Newman dust probe to look for pollutants

Shannon BeattieNorth West Telegraph
A dust storm at the BHP Billiton Nelson Point port operations in Port Hedland
Camera IconA dust storm at the BHP Billiton Nelson Point port operations in Port Hedland Credit: supplied

Dust levels in Newman are set to go under the microscope, with the Shire of East Pilbara saying it will be the first local government in WA to embark on a dust monitoring campaign.

The 12-month study will get information on the levels of dust within the town and see if it contains concerning pollutants such as asbestos.

The data will hopefully provide details on the levels of total suspended particulates and asbestos in Newman, which will then be used for any future dust pollution strategies.

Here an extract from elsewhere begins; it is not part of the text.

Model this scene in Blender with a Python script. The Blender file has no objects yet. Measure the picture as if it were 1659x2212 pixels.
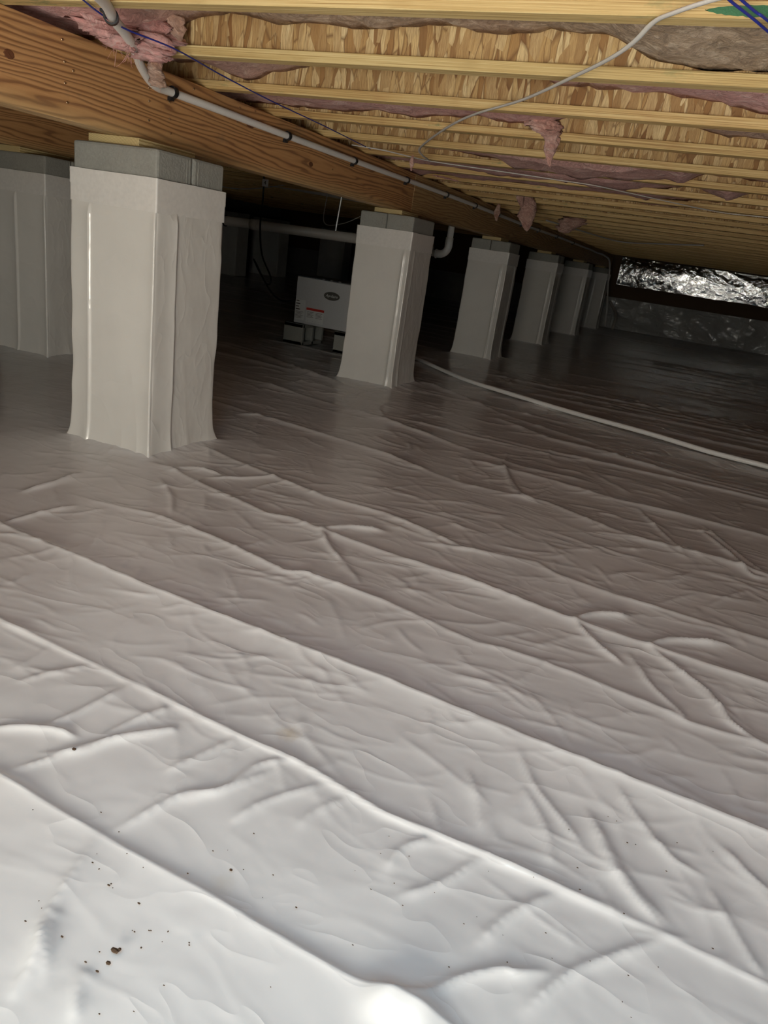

Shire President Lynne Craigie said the magnitude, source and make-up of any dust in the town was unknown, with nearby industry, natural events and other activities all potentially contributing to dust levels in Newman.

“We are excited that our Shire is the first in WA to embark on this project which will provide valuable information about the quality of the air we breathe,” she said.

“The World Health Organisation estimates that nine out of 10 people in the world breathe in air contaminated with high levels of pollutants and that air pollution is causing one in nine deaths worldwide.” Dust monitoring in Port Hedland is carried out by Port Hedland Industries Council, which provides a single industrywide point of contact and co-ordinates inter-industry responses to issues such as air quality and noise.

Port Hedland Mayor Camilo Blanco called the Shire’s claim of being the first to monitor dust ‘utterly defunct’, saying Port Hedland had been doing it for years.

“The monitoring of dust in Hedland was given to PHIC to remove industry from the process — rather than us getting information from the likes of BHP, we have an independent body look after it,” he said.

“We’re also on the State Government’s Dust Task Force, plus our town planning scheme is continually delayed because of dust, so we’re in constant contact with various departments around this issue.”

Ms Craigie said the Shire of East Pilbara was eager to play a direct role in determining air quality for the benefit of residents.

The monitoring will be done in a way that meets the National Environment Protection Measure and is being conducted alongside the Department of Water and Environment Regulation, which has trained the Shire’s environmental health staff.